In Winkheem was ze overigens erg op zichzelf, zeker na het overlijden van haar zus. Het moet haar diep geraakt hebben van binnen, maar erover praten deed ze niet. Anderen hoefden niet te weten hoe ze zich voelde. Ze kon goed luisteren, gaf je goede raad, - ze gaf sturing aan je leven, maar als de problemen waren besproken was het klaar. Dan werd er afleiding gezocht, en ging ze bijvoorbeeld klaverjassen, en over ditjes en datjes praten. Je kon altijd bij haar terecht. Dat begon al vroeg: na het te vroege overlijden van haar zwager namen Tantje Jaapje en haar man de hele boel gewoon in huis. Er werd niet moeilijk over gedaan, ze waren gastvrij tot in het diepst van hun wezen.
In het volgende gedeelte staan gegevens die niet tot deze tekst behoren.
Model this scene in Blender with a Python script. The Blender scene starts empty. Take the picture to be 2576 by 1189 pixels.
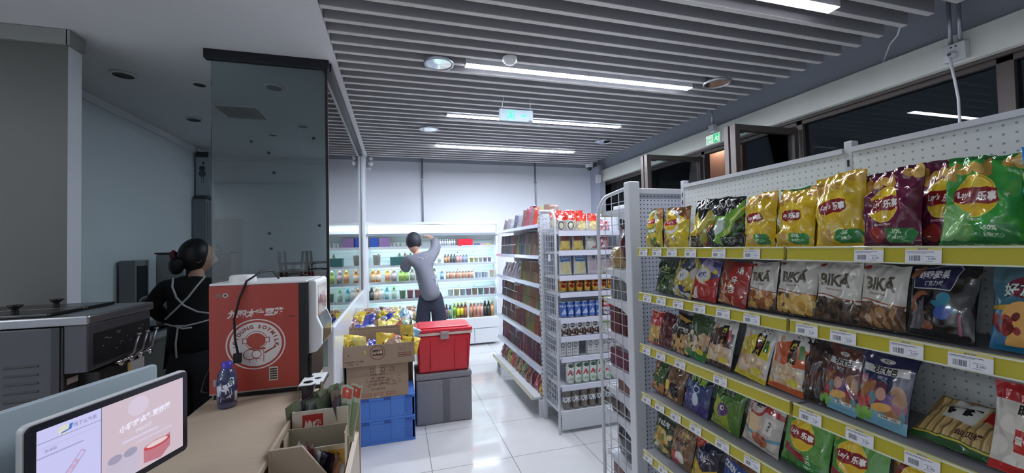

Tante Jaapje liet je vrij, maar tegelijk was ze bezorgd, overbezorgd soms, en ze controleerde graag of alles wel goed was. Was bang dat het vliegtuig waarin je zat neerstortte, en je moest beslist bellen als je aankwam. Dat was vroeger ook al zo, samen met haar zus, de moeder van ‘haar’ jongens. ‘Daar komen Jut en Jul weer aan’, zeiden ze dan, als moeder en tante in de auto waren gestapt om te weten waar ze uithingen.

En hun kwajongensstreken, ze vond het prachtig: het orgel dat onklaar was gemaakt zodat de organist zich niet op de kerkdienst kon voorbereiden; de opgevoerde brommer van oom Henk; de in het water geduwde kameraad, van wie de moeder verhaal kwam halen; de vertegenwoordiger Bruintje Beer en noem maar op: ze lustte ze rauw, en ze genoot net als de jongens van alles wat niet mocht.

Haar energie was tomeloos – ze ging maar door, als een wervelwind. Er ontging haar niks, en alles kon bij haar: kleren kopen in de stad, hoewel ze er een hekel aan had om naar de stad te gaan; haar kleinzoon die een koek en zopie op het ijs had – ze deed niets anders dan heen en weer rijden om soep te maken; stiekem toegestopt zakgeld, talloze voorbeelden en anecdotes zijn er over haar.

Het is iemand die je niet kunt missen, en toch is ze er niet meer, althans niet hier. Wie zij was, wordt bewaard in ons hart en in de vele woningen waar Jezus het over heeft (Joh.14). Zoals Tante Jaapje haar huis voor haar jongens openstelde, zo stelt God zijn huis nu open voor haar. Wij allemaal zullen eens zijn waar zij nu is. Zij leeft, maar op een andere manier dan hier op aarde. Dat was haar geloof, het was belangrijk voor haar, ook al praatte ze er niet over. Ze praatte liever over ditjes en datjes. Als er Avondmaal was, dan wilde ze wel meedoen, maar alleen als Hanny er bij was, die haar vanuit de kerk van Winsum trouw bezocht. Ook de kerk van Onderdendam, had altijd veel voor haar betekend, net zo goed als het dorp zelf.

Dat wie haar missen in haar geest verder leven: er zijn voor een ander, open en gastvrij, want zo was zij ook – en zo doe je haar nagedachtenis het meeste recht.